I was so distraught at the end of the episode that I even forgot to remember what next week’s episode will bring.  I had to look it up just to let you know that next week we will be big on suet and the causes of suet in the pastry round.

Pass me the tissues will you?

5 responses to “The Great British Bake Off 2013 – Episode Six – Sweet Dough

  1. I so very, very nearly sent you a commiseratory (oh come ON spellchecker, that is SO a word!) text last night the second Howard went out but suddenly feared you may not be watching live and didn’t want to spoiler things. I’m on Tallulah’s team re. emotions but have to admit I welled up too; seems menopausal hormones are doing dreadful things to me. It won’t be the same without him….

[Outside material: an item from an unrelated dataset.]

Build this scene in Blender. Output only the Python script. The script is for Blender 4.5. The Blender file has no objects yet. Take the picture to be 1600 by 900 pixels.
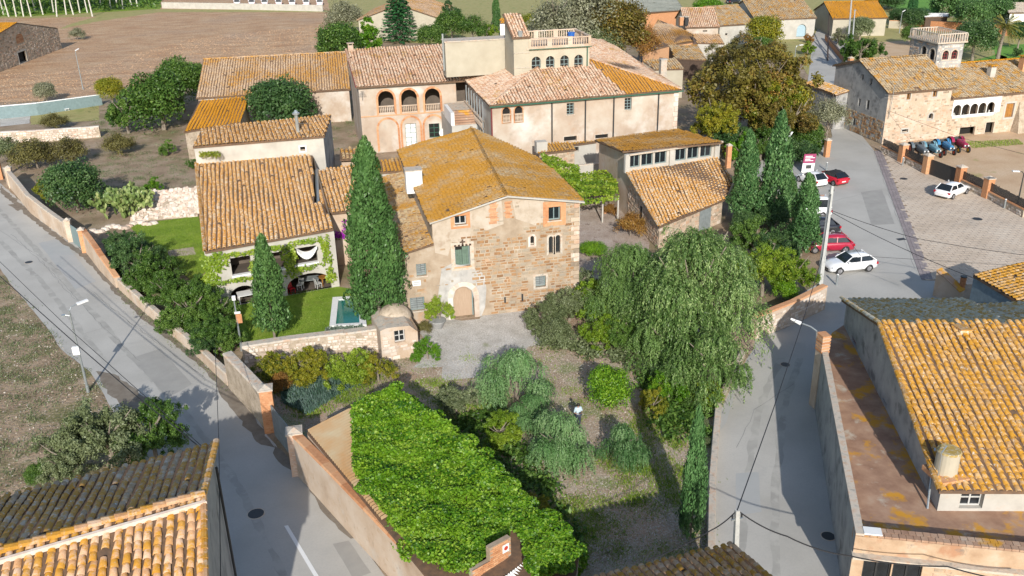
import bpy, math, random
import numpy as np
from mathutils import Vector, Matrix
from mathutils.geometry import tessellate_polygon
R=math.radians
rng=np.random.default_rng(7); random.seed(7)
sc=bpy.context.scene; col=sc.collection
# ---------------------------------------------------------------- camera, sky, sun, exposure
CAM=Vector((-19.105,-62.466,30.0)); TH=R(23.6); RO=R(1.3); YAW=R(12.5); FPX=1430.0
rt=Vector((math.cos(YAW),-math.sin(YAW),0)); hd=Vector((math.sin(YAW),math.cos(YAW),0))
fw=hd*math.cos(TH)+Vector((0,0,-math.sin(TH))); dn=-hd*math.sin(TH)+Vector((0,0,-math.cos(TH)))
cx=rt*math.cos(RO)+dn*math.sin(RO); cd=-rt*math.sin(RO)+dn*math.cos(RO)
cam=bpy.data.cameras.new('camera'); co=bpy.data.objects.new('camera',cam); col.objects.link(co)
m=Matrix((cx,-cd,-fw)).transposed().to_4x4(); m.translation=CAM; co.matrix_world=m
cam.sensor_width=36; cam.lens=36*FPX/1600; cam.clip_end=5000; cam.clip_start=.5; sc.camera=co
SUNV=Vector((0.325,2.06,-1.0)).normalized()          # direction the sunlight travels
w=bpy.data.worlds.new('World'); sc.world=w; w.use_nodes=True
nt=w.node_tree; bg=nt.nodes['Background']; sky=nt.nodes.new('ShaderNodeTexSky'); sky.sky_type='NISHITA'; sky.sun_disc=False
el=math.asin(-SUNV.z); az=math.atan2(-SUNV.x,-SUNV.y); sky.sun_elevation=el; sky.sun_rotation=az
nt.links.new(sky.outputs[0],bg.inputs[0]); bg.inputs[1].default_value=.13
sl=bpy.data.lights.new('sun','SUN'); sl.energy=4.1; sl.angle=R(.5); sl.color=(1,.95,.88)
so=bpy.data.objects.new('sun',sl); col.objects.link(so); so.rotation_euler=SUNV.to_track_quat('-Z','Y').to_euler(); so.location=(-30,-100,90)
sc.view_settings.view_transform='Standard'; sc.view_settings.look='None'; sc.view_settings.gamma=1; sc.view_settings.exposure=.34
# ---------------------------------------------------------------- from a pixel of the photograph (1600x900) to a place
def pray(px,py): return fw+cx*((px-800)/FPX)+cd*((py-450)/FPX)
def W(px,py,z=0.0):
    d=pray(px,py); return CAM+d*((z-CAM.z)/d.z)
def G(px,py): p=W(px,py,0); return (p.x,p.y)
def ppm(p):                                            # photo pixels per metre at a point
    return FPX/((Vector(p)-CAM).dot(fw))
# ---------------------------------------------------------------- objects
def tag(o,label=None,cat=None,group=None,kind=None):
    if label: o['label']=label
    if cat: o['category']=cat
    if group: o['group']=group
    if kind: o['kind']=kind
    return o
def thing(name,label,cat,loc=(0,0,0),rz=0,group=None):
    o=bpy.data.objects.new(name,None); col.objects.link(o); o.location=loc; o.rotation_euler=(0,0,rz)
    return tag(o,label,cat,group)
def link(name,me,parent=None,loc=None):
    o=bpy.data.objects.new(name,me); col.objects.link(o)
    if parent: o.parent=parent
    if loc: o.location=loc
    return o
class MB:
    def __init__(s): s.v=[];s.f=[];s.r=[]
    def add(s,vs,fs,r=None):
        b=len(s.v); s.v+= [tuple(q) for q in vs]; s.f+=[tuple(b+i for i in f) for f in fs]
        s.r+=[random.random() if r is None else r]*len(fs)
    def quad(s,a,b,c,d,r=None): s.add([a,b,c,d],[(0,1,2,3)],r)
    def frame(s,o,a,b,c,r=None):                        # box from corner o along the vectors a, b, c
        o,a,b,c=map(Vector,(o,a,b,c)); v=[o,o+a,o+a+b,o+b,o+c,o+a+c,o+a+b+c,o+b+c]
        s.add(v,[(0,3,2,1),(4,5,6,7),(0,1,5,4),(1,2,6,5),(2,3,7,6),(3,0,4,7)],r)
    def box(s,x0,x1,y0,y1,z0,z1,r=None): s.frame((x0,y0,z0),(x1-x0,0,0),(0,y1-y0,0),(0,0,z1-z0),r)
    def tube(s,p,q,r0,r1=None,n=8,r=None,cap=True):
        p=Vector(p);q=Vector(q); r1=r0 if r1 is None else r1; d=(q-p).normalized()
        a=d.orthogonal().normalized(); b=d.cross(a); v=[]
        for c,rr in ((p,r0),(q,r1)):
            for i in range(n):
                t=2*math.pi*i/n; v.append(c+(a*math.cos(t)+b*math.sin(t))*rr)
        f=[(i,(i+1)%n,n+(i+1)%n,n+i) for i in range(n)]
        if cap: f+=[tuple(range(n-1,-1,-1)),tuple(range(n,2*n))]
        s.add(v,f,r)
    def path(s,pts,rs,n=6,r=None):
        for i in range(len(pts)-1): s.tube(pts[i],pts[i+1],rs[i],rs[i+1],n,r)
    def prism(s,poly,z0,z1,r=None):
        n=len(poly); v=[(x,y,z0) for x,y in poly]+[(x,y,z1) for x,y in poly]
        s.add(v,[tuple(range(n-1,-1,-1)),tuple(range(n,2*n))]+[(i,(i+1)%n,n+(i+1)%n,n+i) for i in range(n)],r)
    def slab(s,poly,t,r=None):                          # 3D polygon thickened downwards
        n=len(poly); poly=[Vector(p) for p in poly]; v=poly+[p-Vector((0,0,t)) for p in poly]
        tr=tessellate_polygon([poly]); f=[tuple(x) for x in tr]+[(n+a,n+c,n+b) for a,b,c in tr]
        s.add(v,f+[(i,n+i,n+(i+1)%n,(i+1)%n) for i in range(n)],r)
    def build(s,name,mat,parent=None,smooth=False,kind=None,loc=None):
        me=bpy.data.meshes.new(name); me.from_pydata(s.v,[],s.f)
        at=me.attributes.new('rnd','FLOAT','FACE'); at.data.foreach_set('value',s.r)
        if smooth: me.polygons.foreach_set('use_smooth',[True]*len(s.f))
        me.materials.append(mat); me.update(); o=link(name,me,parent,loc)
        if kind: o['kind']=kind
        return o
def npmesh(name,V,Fq,rnd,mat,smooth=False):            # numpy quads
    me=bpy.data.meshes.new(name); nf=len(Fq); k=Fq.shape[1]
    me.vertices.add(len(V)); me.vertices.foreach_set('co',V.astype(np.float32).ravel())
    me.loops.add(nf*k); me.loops.foreach_set('vertex_index',Fq.astype(np.int32).ravel())
    me.polygons.add(nf); me.polygons.foreach_set('loop_start',np.arange(0,nf*k,k,dtype=np.int32))
    if smooth: me.polygons.foreach_set('use_smooth',np.ones(nf,bool))
    me.update(calc_edges=True)
    at=me.attributes.new('rnd','FLOAT','FACE'); at.data.foreach_set('value',rnd.astype(np.float32))
    me.materials.append(mat); return me
# ---------------------------------------------------------------- materials
def new_mat(name):
    m=bpy.data.materials.new(name); m.use_nodes=True; t=m.node_tree; return m,t,t.nodes['Principled BSDF']
def nd(t,ty,ins={},**kw):
    n=t.nodes.new('ShaderNode'+ty)
    for k,v in kw.items(): setattr(n,k,v)
    for k,v in ins.items():
        if hasattr(v,'is_output') : t.links.new(v,n.inputs[k])
        else: n.inputs[k].default_value=v
    return n
def c4(c): return (c[0],c[1],c[2],1)
def ramp(t,fac,cols,lo=.3,hi=.7,interp='LINEAR'):
    n=nd(t,'ValToRGB',{0:fac}); e=n.color_ramp; e.interpolation=interp
    while len(e.elements)<len(cols): e.elements.new(.5)
    for i,c in enumerate(cols):
        e.elements[i].position=lo+(hi-lo)*i/max(1,len(cols)-1); e.elements[i].color=c4(c)
    return n.outputs[0]
def noise(t,sc_,detail=6,pos=None,dist=0,rough=.6,stretch=None):
    p=pos or nd(t,'NewGeometry').outputs['Position']
    if stretch: p=nd(t,'Mapping',{0:p,3:stretch}).outputs[0]
    return nd(t,'TexNoise',{0:p,'Scale':sc_,'Detail':detail,'Roughness':rough,'Distortion':dist}).outputs[0]
def rndv(t):
    a=nd(t,'Attribute',attribute_name='rnd').outputs['Fac']; o=nd(t,'ObjectInfo').outputs['Random']
    s=nd(t,'Math',{0:a,1:o},operation='ADD').outputs[0]; return nd(t,'Math',{0:s},operation='FRACT').outputs[0]
def mixc(t,f,a,b):
    n=t.nodes.new('ShaderNodeMix'); n.data_type='RGBA'
    for s,v in ((0,f),(6,a),(7,b)):
        if hasattr(v,'is_output'): t.links.new(v,n.inputs[s])
        else: n.inputs[s].default_value=v if s==0 else c4(v)
    return n.outputs[2]
def mask(t,f,lo,hi):
    return nd(t,'MapRange',{0:f,1:lo,2:hi,3:0.0,4:1.0}).outputs[0]
def surf(name,cols,scale=2,rm=0.0,rough=.85,bump=.3,bscale=20,bdist=.02,stains=(),spec=.3,metal=0,detail=7,stretch=None,fine=None):
    """ramp over noise mixed with the per-piece random value, then blotches, then bump"""
    m,t,b=new_mat(name); n=noise(t,scale,detail,stretch=stretch)
    if rm>0:
        n=nd(t,'Mix',{0:rm,2:nd(t,'MapRange',{0:n,1:.3,2:.7}).outputs[0],3:rndv(t)}).outputs[0]; c=ramp(t,n,cols,.08,.92)
    else: c=ramp(t,n,cols)
    for i,(sc_,lo,hi,k,amt) in enumerate(stains):
        s=noise(t,sc_,8,pos=nd(t,'Mapping',{0:nd(t,'NewGeometry').outputs['Position'],1:(13.7*i+3,5.1*i,7.3*i)}).outputs[0])
        f=nd(t,'Math',{0:mask(t,s,lo,hi),1:amt},operation='MULTIPLY').outputs[0]; c=mixc(t,f,c,k)
    if fine:
        f=noise(t,fine[0],4); c=mixc(t,nd(t,'Math',{0:mask(t,f,.45,.65),1:fine[2]},operation='MULTIPLY').outputs[0],c,fine[1])
    t.links.new(c,b.inputs['Base Color']); b.inputs['Roughness'].default_value=rough; b.inputs['Specular IOR Level'].default_value=spec; b.inputs['Metallic'].default_value=metal
    if bump:
        bn=nd(t,'Bump',{'Strength':bump,'Distance':bdist,'Height':noise(t,bscale,5)}); t.links.new(bn.outputs[0],b.inputs['Normal'])
    return m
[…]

  2. As you know I’m besotted by Glenn (and Sue, obvs!) and hugely relieved he’s still in, but even so losing Howard was hard. It’s getting to the point where I want them all to win, apart from Kimberley, can’t warm to Kimberley, I’m sure she’s very nice and all but she’s the one I’d lose most happily.
    Also, Paul or Mary said ‘oh it’s not about how they’ve done overall it’s about how they did this weekend’ I’m sure last year they were all ‘it’s about how they’ve done over the weeks’ – or am I hallucinating that in my grief?
    And suet, what’s that about? Cakes, bread, buns, even couronnes I accept as baking, but suet? No.

  3. I deeply adore Glenn and would marry him if he weren’t already married and gay and so probably not all that into me. But he is the loveliest man alive and I sobbed openly as he sobbed. How can a baking show generate this much emotion? It’s almost illegal

  4. “I’d cast Paul as Aunt Sponge.” HAHAHAHAHA literally spat out my tea at that one!

  5. I completely and utterly love your Bake Off posts. Even though I have yet to see this series!